I'll be down to one site for online engagement and news.

How is reddit ending? In general it seems they waited for enough critical mass before instituting all the content policies that would kill smaller sites.

And while digg's implosion had reddit as an alternative, in 2023 who is the alternative to reddit?

> in 2023 who is the alternative to reddit?

I think the rapid decline of Twitter and the sputter of Mastodon indicates that a lot of us have realized that simply removing social media from our lives and not replacing it with anything feels pretty good.

A few years ago I used to visit Reddit a couple times every week. These days I only end up there if a google search sends me there.

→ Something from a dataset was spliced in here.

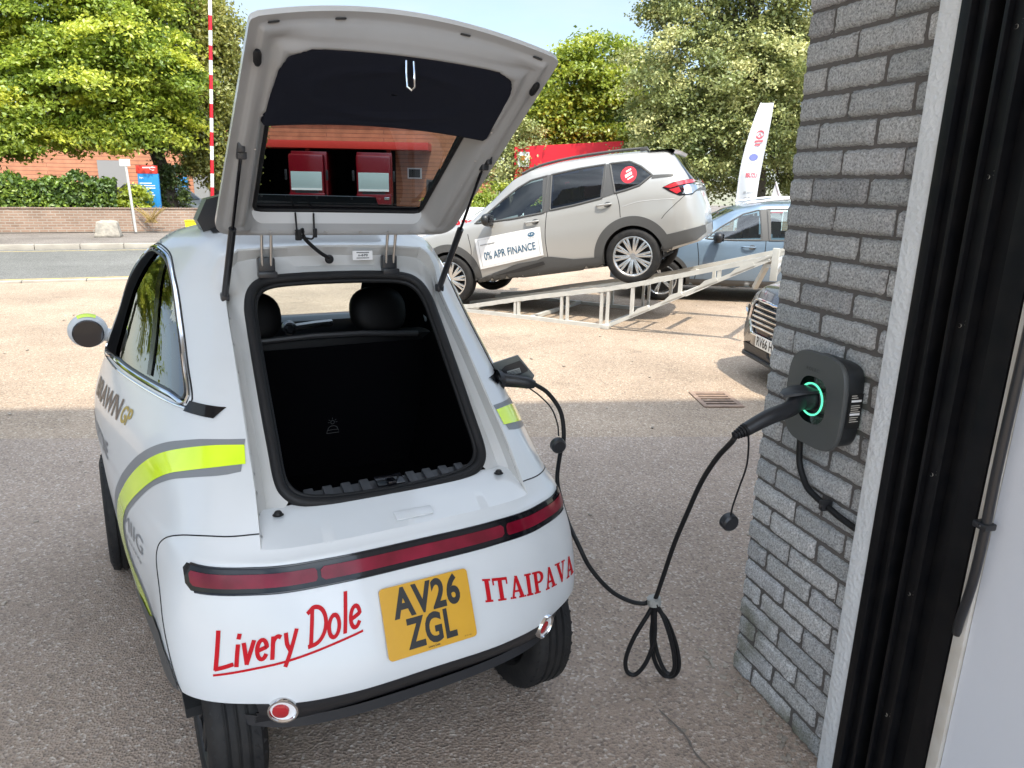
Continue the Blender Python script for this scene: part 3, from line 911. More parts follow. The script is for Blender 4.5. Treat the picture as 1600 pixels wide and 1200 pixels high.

I don't think twitter has anything to do with reddit -they don't exist in the same niche in social media. The sputter of mastadon was because the decline of twitter was largely short term outrage. I hear every day on hackernews that twitter is failing and I'm not sure that's true.

Twitter and reddit exist because there is a market for those types of social media experience. If even 50k computer science specialized people stop visiting reddit and twitter I don't think that matters to those sites overall traffic levels.

If you already aren't visiting twitter or reddit than you aren't really interested in the alternative for them, are you? Since you're already rejecting those experiences. You aren't the target audience, you're just imagining everyone is like you, when all evidence seems to go the other way.

So again, lets say people want an alternative platform to twitter, they could go to substack maybe. but whats the alternative to reddit? Discord? I don't think so.

the critical mass might have to do without power-users (sucks for all the subreddits people go to for technical help!) and moderators, as the api changes affect tools and apps mods use a lot.

as for implosion, it might be more of a twitter thing, slowly people will get enough and leave. sometimes you don't need a new destination, but you just stop by the site anymore.

How is that?
Reddit recently announced changes to their APIs pricing and features that will probably lead to the abandonment of most third-party Reddit clients. Users of those clients are upset.

https://www.reddit.com/r/apolloapp/comments/12ram0f/had_a_fe...

Can someone provide a tl;dr that specifically explains why this is going to harm the site? I know there were some communications problems with third party clients, but from my reading of the announcement it just sounds like they're going to start enforcing their previously documented but unenforced API rate limits on free accounts and they're providing a service to charge for bulk access. What else is changing that has everyone upset? The developers commenting from the big clients such as Apollo didn't seem to provide any info on if/how their clients would be broken. I didn't even see any comments suggesting the clients would break. It's mostly just anger about the opacity of the announcement.

I understand people being wary, especially in light of how Twitter changed their API years ago, but I'd love some more concrete info and specific complaints about this change in particular.

but lets say they're upset enough to leave - where will they go en masse that replaces reddit?
I doubt they'll go anywhere en masse. They'll probably just grudgingly use the official clients. Possibly with browser plugins to customize the UI.
Maybe I'll build a link sharing/discussion site like Reddit but on Nostr...hmm
TikTok is eating the world. It's already completely consumed instagram.
tiktok does not fulfill the same role reddit does. People can already choose to go on tiktok if they want - it doesn't replace reddit in any way.
Gotcha, thanks
I see no evidence Reddit is dying really.